Thirteen years ago yesterday we brought home Dara and Johnny. While we spent three weeks in Kazakhstan adopting Mira, we were gone only ten days start to finish with these two.
We arrived home around 6pm the Tuesday before Thanksgiving. John’s dad brought Emma and Mira to the airport, and several of our friends were waiting at our house to greet us. They didn’t stay long, just long enough to meet “the babies” and hold them. I for one was happy to let anyone who wanted to hold them because I had been carrying them for about three days solid, and Dara weighed eighteen pounds.
Kazakhstan has no car seat laws. So from the time we adopted them, we held them. On the flight from Astana to Almaty, driving around Almaty, in the hotel in Almaty (no cribs), on the flight from Almaty to Moscow. We had stashed a stroller in Moscow so we could finally put them down for a little while. Again, no crib in the motel, so some kind of makeshift way to keep them from rolling off the bed in the middle of the night. Then it was back in our arms on the flight from Moscow to DC. The flight attendant offered to move us to the bulkhead with those bassinets that stick into the wall. At first John didn’t want to do it because they don’t have they tray tables. But when we finally got them both asleep at the same time, for the first time, on the flight home from Moscow, and got to lay them down, we were ecstatic. And tired.

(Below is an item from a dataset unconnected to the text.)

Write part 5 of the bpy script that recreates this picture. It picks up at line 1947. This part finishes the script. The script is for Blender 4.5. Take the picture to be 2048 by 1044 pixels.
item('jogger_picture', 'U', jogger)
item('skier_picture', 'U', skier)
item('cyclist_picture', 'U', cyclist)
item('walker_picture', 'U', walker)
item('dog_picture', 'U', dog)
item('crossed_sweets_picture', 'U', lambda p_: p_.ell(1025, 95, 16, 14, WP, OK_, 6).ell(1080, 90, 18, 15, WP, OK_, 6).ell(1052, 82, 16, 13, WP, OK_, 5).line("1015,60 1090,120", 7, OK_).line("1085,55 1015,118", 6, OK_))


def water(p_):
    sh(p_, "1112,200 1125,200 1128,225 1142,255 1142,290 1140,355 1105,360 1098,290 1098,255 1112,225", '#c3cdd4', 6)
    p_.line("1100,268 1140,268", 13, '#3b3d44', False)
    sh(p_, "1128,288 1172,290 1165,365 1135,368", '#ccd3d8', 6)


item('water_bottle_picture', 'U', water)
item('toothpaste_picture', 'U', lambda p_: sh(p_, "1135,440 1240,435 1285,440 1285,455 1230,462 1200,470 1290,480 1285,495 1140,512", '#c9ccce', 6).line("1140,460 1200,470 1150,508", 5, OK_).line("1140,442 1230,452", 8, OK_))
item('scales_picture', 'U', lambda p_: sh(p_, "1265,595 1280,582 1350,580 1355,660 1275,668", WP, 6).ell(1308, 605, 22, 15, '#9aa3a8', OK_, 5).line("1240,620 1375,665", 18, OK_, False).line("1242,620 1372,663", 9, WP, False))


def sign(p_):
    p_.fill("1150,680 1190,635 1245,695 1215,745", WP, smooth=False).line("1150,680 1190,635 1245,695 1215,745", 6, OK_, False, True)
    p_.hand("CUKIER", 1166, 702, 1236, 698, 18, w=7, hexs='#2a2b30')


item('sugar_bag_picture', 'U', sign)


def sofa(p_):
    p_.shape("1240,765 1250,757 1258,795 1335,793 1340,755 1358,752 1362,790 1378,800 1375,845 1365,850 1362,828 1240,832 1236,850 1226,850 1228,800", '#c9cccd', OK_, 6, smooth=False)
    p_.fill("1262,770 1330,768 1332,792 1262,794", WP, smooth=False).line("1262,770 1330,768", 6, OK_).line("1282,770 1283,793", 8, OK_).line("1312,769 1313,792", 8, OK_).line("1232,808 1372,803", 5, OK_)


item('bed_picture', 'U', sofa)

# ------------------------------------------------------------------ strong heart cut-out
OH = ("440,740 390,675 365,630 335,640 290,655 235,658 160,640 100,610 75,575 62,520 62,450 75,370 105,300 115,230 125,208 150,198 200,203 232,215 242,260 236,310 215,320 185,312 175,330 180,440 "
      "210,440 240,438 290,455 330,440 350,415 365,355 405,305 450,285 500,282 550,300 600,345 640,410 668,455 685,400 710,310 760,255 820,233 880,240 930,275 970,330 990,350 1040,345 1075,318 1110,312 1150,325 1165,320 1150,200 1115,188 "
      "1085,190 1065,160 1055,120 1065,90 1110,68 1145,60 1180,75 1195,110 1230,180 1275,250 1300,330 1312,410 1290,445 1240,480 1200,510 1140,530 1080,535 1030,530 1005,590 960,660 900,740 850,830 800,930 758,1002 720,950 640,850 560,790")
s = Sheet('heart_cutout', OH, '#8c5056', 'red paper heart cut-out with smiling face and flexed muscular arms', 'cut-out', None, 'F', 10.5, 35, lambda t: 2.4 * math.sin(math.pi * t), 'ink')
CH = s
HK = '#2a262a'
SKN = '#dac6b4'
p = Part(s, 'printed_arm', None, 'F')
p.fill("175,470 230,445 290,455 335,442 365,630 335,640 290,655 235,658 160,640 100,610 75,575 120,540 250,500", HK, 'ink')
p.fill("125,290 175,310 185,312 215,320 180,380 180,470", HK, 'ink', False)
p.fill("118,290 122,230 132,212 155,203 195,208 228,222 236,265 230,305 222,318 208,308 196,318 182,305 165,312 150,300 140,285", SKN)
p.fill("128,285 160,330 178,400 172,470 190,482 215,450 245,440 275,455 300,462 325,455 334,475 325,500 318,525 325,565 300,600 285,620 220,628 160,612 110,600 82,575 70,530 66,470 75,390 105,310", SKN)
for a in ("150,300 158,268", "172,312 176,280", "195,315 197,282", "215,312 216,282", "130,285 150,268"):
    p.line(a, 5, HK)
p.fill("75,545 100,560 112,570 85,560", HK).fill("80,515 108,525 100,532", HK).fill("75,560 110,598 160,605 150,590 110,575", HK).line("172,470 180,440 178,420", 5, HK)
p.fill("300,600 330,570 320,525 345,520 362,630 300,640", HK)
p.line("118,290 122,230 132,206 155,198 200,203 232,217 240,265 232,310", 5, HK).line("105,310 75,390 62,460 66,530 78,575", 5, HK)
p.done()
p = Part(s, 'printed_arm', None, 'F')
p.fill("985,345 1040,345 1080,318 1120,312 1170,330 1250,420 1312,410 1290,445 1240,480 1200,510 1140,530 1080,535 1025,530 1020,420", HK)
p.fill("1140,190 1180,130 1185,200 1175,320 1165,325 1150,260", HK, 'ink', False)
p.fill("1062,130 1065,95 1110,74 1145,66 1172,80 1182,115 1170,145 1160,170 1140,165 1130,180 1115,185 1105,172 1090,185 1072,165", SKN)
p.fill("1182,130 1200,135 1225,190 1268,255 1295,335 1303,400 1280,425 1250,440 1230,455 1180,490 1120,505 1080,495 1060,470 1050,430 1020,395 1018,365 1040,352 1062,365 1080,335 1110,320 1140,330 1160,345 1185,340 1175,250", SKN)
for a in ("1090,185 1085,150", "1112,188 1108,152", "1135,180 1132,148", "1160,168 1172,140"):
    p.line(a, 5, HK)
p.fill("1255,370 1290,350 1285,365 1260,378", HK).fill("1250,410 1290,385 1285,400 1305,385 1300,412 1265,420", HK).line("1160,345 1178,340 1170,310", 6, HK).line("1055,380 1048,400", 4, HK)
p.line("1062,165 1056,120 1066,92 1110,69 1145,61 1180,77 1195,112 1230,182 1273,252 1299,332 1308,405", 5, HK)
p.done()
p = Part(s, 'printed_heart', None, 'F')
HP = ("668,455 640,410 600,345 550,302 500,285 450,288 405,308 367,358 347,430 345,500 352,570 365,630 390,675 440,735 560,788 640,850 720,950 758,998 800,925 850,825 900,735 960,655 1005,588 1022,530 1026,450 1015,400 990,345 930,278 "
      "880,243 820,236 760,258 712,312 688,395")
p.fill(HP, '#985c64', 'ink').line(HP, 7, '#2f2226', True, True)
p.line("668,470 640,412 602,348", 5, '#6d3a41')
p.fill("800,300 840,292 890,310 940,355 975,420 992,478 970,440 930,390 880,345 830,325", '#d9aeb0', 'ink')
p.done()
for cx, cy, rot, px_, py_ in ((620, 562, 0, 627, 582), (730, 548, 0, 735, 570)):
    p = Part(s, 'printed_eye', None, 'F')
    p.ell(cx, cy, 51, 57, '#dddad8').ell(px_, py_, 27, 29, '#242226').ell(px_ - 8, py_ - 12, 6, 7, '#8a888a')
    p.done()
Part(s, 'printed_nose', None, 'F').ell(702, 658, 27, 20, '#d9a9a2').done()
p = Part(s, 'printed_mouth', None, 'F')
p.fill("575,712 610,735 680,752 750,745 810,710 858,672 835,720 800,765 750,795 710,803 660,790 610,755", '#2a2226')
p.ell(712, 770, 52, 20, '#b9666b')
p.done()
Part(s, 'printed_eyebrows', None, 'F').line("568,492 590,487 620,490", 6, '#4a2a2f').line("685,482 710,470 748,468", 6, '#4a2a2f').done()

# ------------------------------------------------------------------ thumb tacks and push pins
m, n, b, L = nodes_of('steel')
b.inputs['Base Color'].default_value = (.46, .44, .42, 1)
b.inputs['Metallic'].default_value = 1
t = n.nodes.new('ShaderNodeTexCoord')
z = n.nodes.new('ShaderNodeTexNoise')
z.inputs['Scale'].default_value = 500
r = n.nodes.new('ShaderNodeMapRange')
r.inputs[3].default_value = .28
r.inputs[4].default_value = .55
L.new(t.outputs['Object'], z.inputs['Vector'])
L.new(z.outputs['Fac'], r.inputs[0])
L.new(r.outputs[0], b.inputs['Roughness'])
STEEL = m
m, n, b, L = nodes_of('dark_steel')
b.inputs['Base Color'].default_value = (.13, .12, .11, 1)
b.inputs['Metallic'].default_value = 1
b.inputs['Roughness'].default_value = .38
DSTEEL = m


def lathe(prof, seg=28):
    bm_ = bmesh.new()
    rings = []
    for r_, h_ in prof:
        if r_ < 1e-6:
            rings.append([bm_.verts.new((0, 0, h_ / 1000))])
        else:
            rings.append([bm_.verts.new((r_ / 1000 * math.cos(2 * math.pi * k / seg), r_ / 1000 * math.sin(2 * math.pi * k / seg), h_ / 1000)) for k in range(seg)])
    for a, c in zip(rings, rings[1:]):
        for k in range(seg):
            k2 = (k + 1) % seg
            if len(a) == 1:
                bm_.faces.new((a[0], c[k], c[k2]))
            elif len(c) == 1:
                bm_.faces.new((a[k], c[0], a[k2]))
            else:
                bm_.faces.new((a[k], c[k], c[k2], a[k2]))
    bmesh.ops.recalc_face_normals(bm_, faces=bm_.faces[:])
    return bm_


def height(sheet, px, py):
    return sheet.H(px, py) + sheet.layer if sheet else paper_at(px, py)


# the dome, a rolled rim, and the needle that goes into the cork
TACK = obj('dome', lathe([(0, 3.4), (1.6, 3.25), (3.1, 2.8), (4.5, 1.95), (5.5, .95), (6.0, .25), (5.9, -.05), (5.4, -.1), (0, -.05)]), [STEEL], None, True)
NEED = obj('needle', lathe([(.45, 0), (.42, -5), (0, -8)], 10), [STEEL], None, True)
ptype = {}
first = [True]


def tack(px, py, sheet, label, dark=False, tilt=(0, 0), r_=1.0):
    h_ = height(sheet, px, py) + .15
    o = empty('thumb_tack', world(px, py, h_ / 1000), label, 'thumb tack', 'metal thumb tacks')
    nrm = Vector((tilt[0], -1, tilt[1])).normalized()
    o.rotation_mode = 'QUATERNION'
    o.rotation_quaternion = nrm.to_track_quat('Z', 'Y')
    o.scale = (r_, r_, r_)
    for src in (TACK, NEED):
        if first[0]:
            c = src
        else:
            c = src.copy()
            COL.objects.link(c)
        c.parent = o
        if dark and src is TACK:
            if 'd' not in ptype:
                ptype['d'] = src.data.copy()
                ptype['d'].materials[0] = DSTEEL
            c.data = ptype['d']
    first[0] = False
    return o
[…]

We didn’t get a lot of sleep for a few days, so this memorable “day” is actually about three days rolled into one. What no one ever tells you about “twins” is that statistically you have about a 25% chance of both of them being happy or asleep at the same time. Either they are both crying, or the one is happy and the other is crying, or the first is crying and the second is happy, or both are happy. (OK, I know personalities and all kinds of other stuff comes into play here, but you get my point.)
So when we finally arrived home, and everyone wanted to hold them but was afraid we didn’t want to give them up, I said, “Feel free. I held them across two continents and an ocean. It’s your turn.”
People all the time tell us how lucky or blessed our kids are that we adopted them.
But they’ve got it backwards.
The blessing is ours.
Comments 2
Love it!
Hugs, Anne
What a wonderful story of thanksgiving! May you and your precious family have a blessed holiday!